The AHI-Handler
is an I/O mechanism that is used to play and record
sounds. The AHI-Handler
is normally mounted as AUDIO:
at
startup time, or later by double-clicking on its icon or by giving the
following command in a Shell window: mount AUDIO: RET.
The DOSDriver entry is:
Handler = L:AHI-Handler Stacksize = 4096 Priority = 5 GlobVec = -1
When the device is mounted, you can read from the device to record and write to it to play. Options can be given like this:
"AUDIO:PRIORITY=1 VOLUME=50"
All slashes (`/') in the name will be translated to spaces. Thus, if you use slashes instead of spaces, you don't have to use quotes around the name:
AUDIO:PRIORITY/1/VOLUME/50
The full template for reading is:
B=BITS/K/N,C=CHANNELS/K/N,F=FREQUENCY/K/N,T=TYPE/K,L=LENGTH/K/N, S=SECONDS/K/N,BUF=BUFFER/K/N,UNIT/K/N
The full template for writing is:
B=BITS/K/N,C=CHANNELS/K/N,F=FREQUENCY/K/N,T=TYPE/K,V=VOLUME/K/N, P=POSITION/K/N,PRI=PRIORITY/K/N,L=LENGTH/K/N,S=SECONDS/K/N, BUF=BUFFER/K/N,UNIT/K/N
`BITS' can be one of 8, 16 or 32. `CHANNELS' can be either 1 for
mono or 2 for stereo. The `FREQUENCY' is in Hertz, `TYPE' is one of
`SIGNED', `AIFF' or `AIFC'.
`VOLUME' ranges from 0 (silence) to 100 (full volume), and
`POSITION' ranges from -100 (far left) via 0 (center) to 100
(far right). The `PRIORITY' can be from -128 to
127 (unstoppable). `LENGTH' is how many bytes you wish to read or
write, and `SECONDS' is the same, but in seconds instead of bytes.

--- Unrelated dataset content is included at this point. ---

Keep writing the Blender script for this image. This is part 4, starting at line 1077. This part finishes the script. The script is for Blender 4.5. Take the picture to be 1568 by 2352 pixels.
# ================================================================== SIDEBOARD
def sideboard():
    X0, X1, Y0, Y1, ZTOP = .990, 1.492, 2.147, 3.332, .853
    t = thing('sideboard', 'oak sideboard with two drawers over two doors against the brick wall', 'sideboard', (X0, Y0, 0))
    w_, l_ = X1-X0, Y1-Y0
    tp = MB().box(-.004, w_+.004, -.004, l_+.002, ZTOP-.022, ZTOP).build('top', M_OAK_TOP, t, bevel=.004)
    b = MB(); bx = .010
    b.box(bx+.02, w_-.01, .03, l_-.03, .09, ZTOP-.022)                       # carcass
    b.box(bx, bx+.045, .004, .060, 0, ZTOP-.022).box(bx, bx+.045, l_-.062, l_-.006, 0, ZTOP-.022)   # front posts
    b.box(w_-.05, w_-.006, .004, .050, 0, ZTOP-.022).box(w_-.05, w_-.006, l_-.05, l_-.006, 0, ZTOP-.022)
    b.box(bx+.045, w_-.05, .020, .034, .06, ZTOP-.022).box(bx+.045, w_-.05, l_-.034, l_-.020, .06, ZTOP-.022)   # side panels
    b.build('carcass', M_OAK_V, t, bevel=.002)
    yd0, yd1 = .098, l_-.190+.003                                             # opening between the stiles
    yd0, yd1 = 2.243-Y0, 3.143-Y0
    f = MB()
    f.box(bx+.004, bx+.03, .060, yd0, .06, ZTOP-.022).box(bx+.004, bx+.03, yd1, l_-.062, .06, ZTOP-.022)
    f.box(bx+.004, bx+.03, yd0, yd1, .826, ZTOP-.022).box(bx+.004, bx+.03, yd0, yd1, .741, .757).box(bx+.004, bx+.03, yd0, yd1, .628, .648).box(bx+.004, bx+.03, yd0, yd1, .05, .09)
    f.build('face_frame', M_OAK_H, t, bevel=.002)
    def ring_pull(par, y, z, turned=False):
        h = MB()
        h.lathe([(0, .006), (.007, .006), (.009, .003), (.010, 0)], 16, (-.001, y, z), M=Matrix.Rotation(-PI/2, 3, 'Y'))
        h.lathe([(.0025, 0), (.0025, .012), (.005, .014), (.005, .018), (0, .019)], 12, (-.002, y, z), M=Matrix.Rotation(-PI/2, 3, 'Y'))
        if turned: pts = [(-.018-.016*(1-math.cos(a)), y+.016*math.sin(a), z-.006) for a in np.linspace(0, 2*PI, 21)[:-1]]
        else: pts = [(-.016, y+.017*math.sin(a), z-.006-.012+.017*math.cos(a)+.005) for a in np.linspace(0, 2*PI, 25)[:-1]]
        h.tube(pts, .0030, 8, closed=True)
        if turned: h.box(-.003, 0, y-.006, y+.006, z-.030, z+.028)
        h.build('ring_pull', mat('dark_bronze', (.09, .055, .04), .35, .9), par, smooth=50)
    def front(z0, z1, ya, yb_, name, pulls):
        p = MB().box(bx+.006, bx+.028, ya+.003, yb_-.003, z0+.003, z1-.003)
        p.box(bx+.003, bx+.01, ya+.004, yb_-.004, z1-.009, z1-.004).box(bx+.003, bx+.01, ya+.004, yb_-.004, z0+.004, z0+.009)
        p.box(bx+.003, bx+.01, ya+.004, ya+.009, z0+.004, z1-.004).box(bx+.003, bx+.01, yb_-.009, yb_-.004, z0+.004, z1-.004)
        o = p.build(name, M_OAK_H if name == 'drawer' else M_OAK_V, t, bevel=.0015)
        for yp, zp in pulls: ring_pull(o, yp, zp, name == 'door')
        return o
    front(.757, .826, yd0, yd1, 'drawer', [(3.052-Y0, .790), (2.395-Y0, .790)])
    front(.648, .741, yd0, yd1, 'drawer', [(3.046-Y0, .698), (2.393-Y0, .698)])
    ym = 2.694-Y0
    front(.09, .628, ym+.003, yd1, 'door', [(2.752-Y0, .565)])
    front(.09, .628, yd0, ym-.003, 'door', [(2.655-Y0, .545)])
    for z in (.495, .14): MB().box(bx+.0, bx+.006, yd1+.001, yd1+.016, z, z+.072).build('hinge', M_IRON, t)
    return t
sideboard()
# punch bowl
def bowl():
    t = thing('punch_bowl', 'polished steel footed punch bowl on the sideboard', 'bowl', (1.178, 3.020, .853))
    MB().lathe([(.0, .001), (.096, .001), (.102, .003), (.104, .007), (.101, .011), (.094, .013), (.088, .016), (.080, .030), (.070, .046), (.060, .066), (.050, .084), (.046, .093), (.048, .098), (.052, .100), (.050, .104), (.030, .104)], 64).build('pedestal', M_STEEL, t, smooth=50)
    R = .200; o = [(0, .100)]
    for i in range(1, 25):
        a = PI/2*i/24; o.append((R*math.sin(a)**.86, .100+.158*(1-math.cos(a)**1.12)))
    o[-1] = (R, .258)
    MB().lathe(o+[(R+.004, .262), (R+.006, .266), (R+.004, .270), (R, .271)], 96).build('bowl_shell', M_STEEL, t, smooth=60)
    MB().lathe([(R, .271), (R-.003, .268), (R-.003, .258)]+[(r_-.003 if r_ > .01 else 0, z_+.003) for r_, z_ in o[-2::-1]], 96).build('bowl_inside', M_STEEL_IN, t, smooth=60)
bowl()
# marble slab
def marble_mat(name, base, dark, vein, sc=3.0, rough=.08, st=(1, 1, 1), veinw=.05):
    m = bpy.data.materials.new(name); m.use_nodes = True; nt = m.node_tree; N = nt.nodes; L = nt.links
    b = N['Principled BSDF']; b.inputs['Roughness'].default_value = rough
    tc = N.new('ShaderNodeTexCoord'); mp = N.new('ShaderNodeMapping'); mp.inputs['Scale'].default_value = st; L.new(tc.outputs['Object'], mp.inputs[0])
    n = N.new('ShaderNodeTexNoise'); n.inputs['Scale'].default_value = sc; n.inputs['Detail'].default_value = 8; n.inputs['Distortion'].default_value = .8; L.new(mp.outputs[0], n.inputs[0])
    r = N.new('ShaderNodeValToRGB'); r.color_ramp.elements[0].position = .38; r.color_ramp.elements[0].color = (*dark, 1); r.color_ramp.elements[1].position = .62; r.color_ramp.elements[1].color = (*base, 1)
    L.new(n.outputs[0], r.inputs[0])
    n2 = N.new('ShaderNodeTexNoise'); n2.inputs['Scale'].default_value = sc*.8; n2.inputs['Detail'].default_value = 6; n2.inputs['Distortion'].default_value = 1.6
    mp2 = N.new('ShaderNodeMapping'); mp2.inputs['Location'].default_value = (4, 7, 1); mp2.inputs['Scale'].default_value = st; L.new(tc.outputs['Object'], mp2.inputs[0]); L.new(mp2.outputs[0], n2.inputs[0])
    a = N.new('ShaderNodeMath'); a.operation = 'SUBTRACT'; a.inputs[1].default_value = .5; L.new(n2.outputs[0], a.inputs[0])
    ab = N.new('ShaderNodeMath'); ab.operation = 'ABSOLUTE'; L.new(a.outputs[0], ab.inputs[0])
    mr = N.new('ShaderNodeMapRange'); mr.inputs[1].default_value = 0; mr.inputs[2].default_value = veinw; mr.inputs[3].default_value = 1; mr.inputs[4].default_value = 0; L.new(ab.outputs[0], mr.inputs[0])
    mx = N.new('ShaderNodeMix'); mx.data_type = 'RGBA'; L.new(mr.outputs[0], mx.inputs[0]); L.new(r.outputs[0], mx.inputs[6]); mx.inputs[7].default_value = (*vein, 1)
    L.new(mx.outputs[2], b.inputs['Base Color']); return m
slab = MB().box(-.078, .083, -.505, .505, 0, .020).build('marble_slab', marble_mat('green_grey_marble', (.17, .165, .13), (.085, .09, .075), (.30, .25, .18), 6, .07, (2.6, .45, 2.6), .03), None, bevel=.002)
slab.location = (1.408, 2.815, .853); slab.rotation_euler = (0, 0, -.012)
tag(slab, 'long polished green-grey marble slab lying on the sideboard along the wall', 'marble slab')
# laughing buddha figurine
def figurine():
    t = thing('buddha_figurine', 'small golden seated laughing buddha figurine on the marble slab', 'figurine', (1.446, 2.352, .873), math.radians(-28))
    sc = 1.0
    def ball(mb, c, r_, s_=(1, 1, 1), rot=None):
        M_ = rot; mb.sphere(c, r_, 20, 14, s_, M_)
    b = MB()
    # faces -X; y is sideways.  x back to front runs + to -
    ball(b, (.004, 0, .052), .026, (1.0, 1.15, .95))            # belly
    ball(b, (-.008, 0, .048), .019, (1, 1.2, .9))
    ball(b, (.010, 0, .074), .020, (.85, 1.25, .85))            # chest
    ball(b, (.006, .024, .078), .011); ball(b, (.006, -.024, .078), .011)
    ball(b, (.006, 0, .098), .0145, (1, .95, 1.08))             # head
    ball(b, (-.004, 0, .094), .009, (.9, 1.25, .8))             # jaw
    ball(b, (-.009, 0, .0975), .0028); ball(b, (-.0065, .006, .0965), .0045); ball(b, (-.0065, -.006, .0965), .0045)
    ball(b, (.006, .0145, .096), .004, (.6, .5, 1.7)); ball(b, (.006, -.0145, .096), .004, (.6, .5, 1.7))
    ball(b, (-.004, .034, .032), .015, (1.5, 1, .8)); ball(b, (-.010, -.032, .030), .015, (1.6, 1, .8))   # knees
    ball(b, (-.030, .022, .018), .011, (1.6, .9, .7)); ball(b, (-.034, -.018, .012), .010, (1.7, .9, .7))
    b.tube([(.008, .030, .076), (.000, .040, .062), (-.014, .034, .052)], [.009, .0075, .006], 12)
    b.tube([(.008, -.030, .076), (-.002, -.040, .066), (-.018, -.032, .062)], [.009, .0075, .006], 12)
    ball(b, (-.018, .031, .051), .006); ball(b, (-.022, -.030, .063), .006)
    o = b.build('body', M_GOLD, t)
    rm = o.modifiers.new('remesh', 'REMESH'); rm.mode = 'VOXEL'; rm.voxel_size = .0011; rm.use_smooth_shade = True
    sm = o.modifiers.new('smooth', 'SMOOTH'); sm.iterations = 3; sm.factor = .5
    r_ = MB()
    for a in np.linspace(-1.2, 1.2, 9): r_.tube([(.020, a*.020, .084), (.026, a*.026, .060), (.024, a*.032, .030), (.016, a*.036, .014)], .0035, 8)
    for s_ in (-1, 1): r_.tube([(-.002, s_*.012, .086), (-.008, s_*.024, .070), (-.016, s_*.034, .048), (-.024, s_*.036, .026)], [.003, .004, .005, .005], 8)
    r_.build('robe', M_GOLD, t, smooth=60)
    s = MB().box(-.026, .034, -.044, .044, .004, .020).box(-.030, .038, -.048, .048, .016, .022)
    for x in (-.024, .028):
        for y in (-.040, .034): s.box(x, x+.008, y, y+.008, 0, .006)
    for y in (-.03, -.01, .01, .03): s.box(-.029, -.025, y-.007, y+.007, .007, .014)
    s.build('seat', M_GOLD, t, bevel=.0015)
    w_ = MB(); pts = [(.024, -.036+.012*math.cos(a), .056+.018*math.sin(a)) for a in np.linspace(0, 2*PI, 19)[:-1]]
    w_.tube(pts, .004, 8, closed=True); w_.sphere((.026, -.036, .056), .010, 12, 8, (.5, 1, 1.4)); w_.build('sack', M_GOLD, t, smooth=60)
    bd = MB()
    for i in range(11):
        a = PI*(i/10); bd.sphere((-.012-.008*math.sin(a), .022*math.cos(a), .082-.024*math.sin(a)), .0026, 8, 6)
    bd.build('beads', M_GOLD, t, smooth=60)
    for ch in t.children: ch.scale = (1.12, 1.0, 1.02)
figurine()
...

The `BUFFER' size is specified in bytes. Note that two buffers are
always used, which means that the memory usage will be two times BUFFER.
`UNIT' selects which ahi.device
unit to use.
The default options for reading are `BITS=8 CHANNELS=1 FREQUENCY=8000 TYPE=SIGNED LENGTH=very-very-much BUFFER=32768 UNIT=0'.
The default options for reading are `BITS=8 CHANNELS=1 FREQUENCY=8000 TYPE=<none> VOLUME=100 POSITION=0 PRIORITY=0 LENGTH=very-very-much BUFFER=32768 UNIT=0'.
If `TYPE' is not specified, the default behavior is to identify the data stream as IFF-AIFF or IFF-AIFC. If so, the default values of `BITS', `CHANNELS', `FREQUENCY' and `LENGTH' will taken from the file. You can still override them if you wish. If the stream could not be identified, the data format is assumed to be `SIGNED'.
Both when reading and writing the sample rate will be converted on the fly to what the underlying hardware is configured to. Normally this is not a big problem when writing, but the quality when reading leaves quite a lot to wish for, since no low-pass filters are used.
Example 1:
copy Louise.AIFF AUDIO:
plays the file `Louise.AIFF'.
Example 2:
copy AUDIO:SECONDS/10/TYPE/AIFC/B/16/F/44100/C/2 sample.AIFC
records 10 seconds of audio and stores it in the file `sample.AIFC' as uncompressed IFF-AIFC, 16 bit stereo at 44.1 kHz.